Wednesday, 24 March 2010

The 21st Century Housewife’s© Mediterranean Beef Stew


Last night I needed a meal that would comfort and impress, but that would allow me to be out of the kitchen while it cooked and give me flexibility as to when I served it. For me, that meal is nearly always stew, but if you don’t mix it up a bit, everyone can get very bored indeed with this staple go-to dinner. However I find that by playing with some unexpected ingredients, you can develop some really lovely recipes.

I’ve been to both Spain and Portugal and I love the slow cooked dishes they serve there. So I decided to try to replicate some of the tastes I have enjoyed while travelling in the Mediterranean. Many of their dishes involve one of my favourite ingredients – red wine – and they also use vinegars as the perfect foil to it. Vinegar may sound like a funny ingredient to use in a stew, but its complex flavour really adds body and depth to just about any meat dish. It also seems to make all the other flavours just that little bit more intense and satisfying. For me, one of the vinegars that really stands out in cooking is sherry vinegar.

Sherry vinegar is of course made from sherry. It’s aged in oak barrels for at least six months and even up to ten years in the same way as wines and brandies. As well as adding a lovely kick to stews and slow cooked dishes, it is wonderful in salad dressing and gravies.

Last night’s experimentation in the kitchen was incredibly successful and my recipe got rave reviews around our dinner table. I served it with baked potatoes because I had potatoes on hand, but I think next time I’d serve this dish with some rice to soak up the wonderful gravy. Speaking of which, be sure to use a good red wine (one you would be prepared to drink) for this. It doesn’t have to be expensive, but unless it tastes nice in a glass, it isn’t going to taste nice in the dish.

I hope you enjoy my Mediterranean inspired dinner as much as we did!

The 21st Century Housewife's© Mediterranean Beef Stew

¼ cup (2 tablespoons + 2 tablespoons) olive oil
2 -3 medium onions, peeled, halved and sliced
1 pound chuck or braising steak, cut in cubes (roughly one inch square)
¼ cup flour
3 tbsp sherry or red wine vinegar
1 cup good red wine (I used Shiraz)
1½ cups beef stock (from a cube is fine)
1 or 2 garlic cloves
½ tsp dried oregano
¼ tsp dried thyme
¼ tsp pepper

In a large oven safe casserole dish that is also safe on the stovetop – or in a large frying pan – fry the onions gently over medium heat in 2 tablespoons of the oil. Let them soften up slowly until they get all melty and delicious looking. This will take about fifteen minutes.

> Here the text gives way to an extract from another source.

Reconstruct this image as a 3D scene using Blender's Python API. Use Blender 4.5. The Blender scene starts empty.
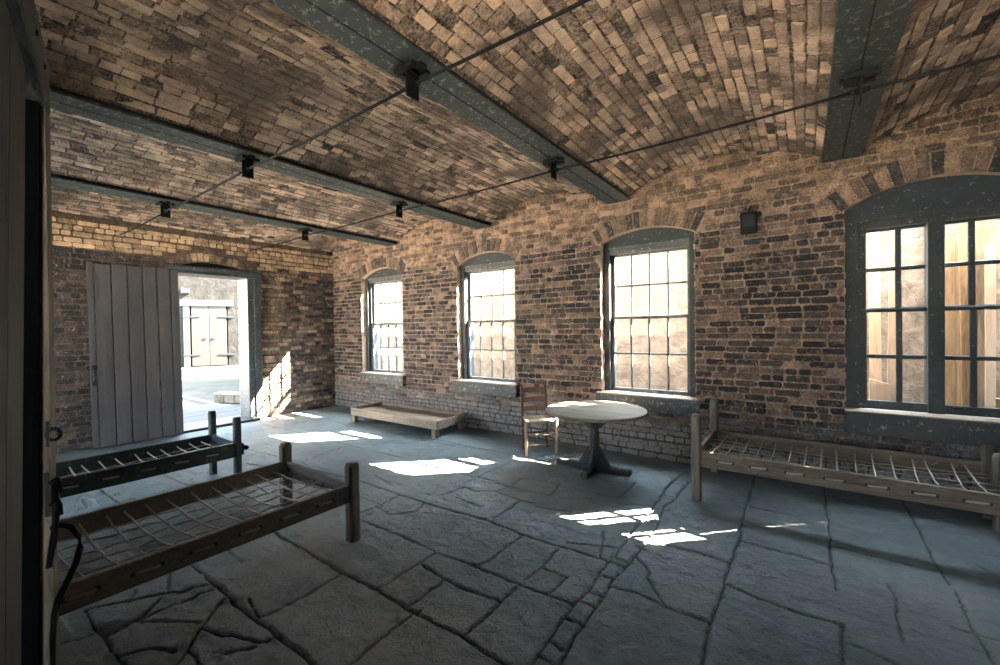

Add the remaining 2 tablespoons of oil to the onions in the pan. Put the heat up a little bit. Coat the pieces of steak in the flour and add to the pan. Cook, stirring constantly, until the steak begins to brown.

Leaving the heat just above medium, add the sherry vinegar and allow it to bubble around in the pan a bit and absorb into the flour coated meat. Pour in the wine and beef stock and stir.

Finely grate in the garlic cloves (or chop them finely and add to the pan if you prefer) and add the spices.

If you are using an oven safe casserole that is safe on the stovetop, at this point you can just move it into the oven. If you are using a frying pan, transfer the contents to an oven safe casserole at this point.

Cook at 325 to 350℉ or 150 to 170℃ (depending on how fierce your oven is) for 1½ to 2 hours, stirring every half hour or so. The beauty of this kind of recipe is that you can adjust the cooking time to suit your serving time. For example if you need to be doing something else and want to cook the stew for longer – say 2½ to 3 hours - just use a lower heat setting (but don’t go below a safe temperature). Personally I never cook below 140℃ which is 280℉.

Leftovers will keep for a couple days in the fridge, and you can easily freeze this stew once it has cooled completely.